The Standard accepts the view permitting disclosure in a separate report but rejects arguments against quantifying the actuarial value. Therefore, all formats in paragraph 28 are acceptable if accompanied by the necessary actuarial information.

32

Asset Valuation

Retirement benefit plan investments shall be carried at fair value. For marketable securities, this is market value. If fair value is not possible, reasons must be disclosed.

33

Valuation Details

Market value is usually the most useful measure. Securities with fixed redemption values acquired to match obligations may be carried at amounts based on ultimate redemption value.
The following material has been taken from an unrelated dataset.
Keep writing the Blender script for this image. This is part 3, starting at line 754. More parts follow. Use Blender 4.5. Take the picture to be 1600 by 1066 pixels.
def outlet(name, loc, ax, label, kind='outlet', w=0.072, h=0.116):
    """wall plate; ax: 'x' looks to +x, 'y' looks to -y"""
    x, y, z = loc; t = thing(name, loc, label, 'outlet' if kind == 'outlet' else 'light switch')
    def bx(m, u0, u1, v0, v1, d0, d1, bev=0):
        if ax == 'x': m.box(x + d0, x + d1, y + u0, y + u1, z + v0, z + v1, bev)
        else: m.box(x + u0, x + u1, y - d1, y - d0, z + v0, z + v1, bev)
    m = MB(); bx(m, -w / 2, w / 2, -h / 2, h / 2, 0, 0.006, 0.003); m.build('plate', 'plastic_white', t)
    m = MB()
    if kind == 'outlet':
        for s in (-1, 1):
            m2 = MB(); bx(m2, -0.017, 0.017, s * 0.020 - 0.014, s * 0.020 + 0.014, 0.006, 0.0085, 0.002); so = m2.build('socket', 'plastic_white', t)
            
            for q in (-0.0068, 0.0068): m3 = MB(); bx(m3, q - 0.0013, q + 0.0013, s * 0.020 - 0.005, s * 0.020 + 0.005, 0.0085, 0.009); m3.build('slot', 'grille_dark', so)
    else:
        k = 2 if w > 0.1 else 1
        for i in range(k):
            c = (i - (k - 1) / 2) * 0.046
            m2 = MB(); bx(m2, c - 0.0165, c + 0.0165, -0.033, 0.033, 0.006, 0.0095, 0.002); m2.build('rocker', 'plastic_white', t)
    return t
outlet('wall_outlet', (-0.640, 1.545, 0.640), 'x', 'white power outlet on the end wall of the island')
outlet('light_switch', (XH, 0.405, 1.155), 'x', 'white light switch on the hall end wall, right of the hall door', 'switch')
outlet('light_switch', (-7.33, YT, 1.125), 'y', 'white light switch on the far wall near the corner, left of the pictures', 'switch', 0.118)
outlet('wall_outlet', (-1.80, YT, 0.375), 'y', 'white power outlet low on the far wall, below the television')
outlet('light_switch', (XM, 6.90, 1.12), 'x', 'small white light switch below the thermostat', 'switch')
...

Assets used in operations are accounted for under applicable Standards.

34

Disclosure Requirements

Financial statements shall contain: (a) statement of changes in net assets; (b) summary of significant accounting policies; and (c) description of the plan and any changes during the period.

35

Specific Disclosures

Financial statements include (if applicable): (a) statement of net assets disclosing assets classified, basis of valuation, investments exceeding 5% of net assets/class, investments in the employer, and liabilities; (b) statement of changes in net assets showing contributions (employer/employee), investment income, other income, benefits paid, expenses, taxes, profits/losses on investments, and transfers; (c) description of funding policy; (d) for defined benefit plans, the actuarial present value of promised benefits (distinguishing vested/non-vested) and assumptions; (e) description of significant actuarial assumptions.

36

Report Content

The report contains a description of the plan (names of employers/groups, number of participants, type of plan, contribution notes, benefit descriptions, termination terms, and changes).

37

Effective Date

The Standard becomes operative for financial statements covering periods beginning on or after 1 January 1988.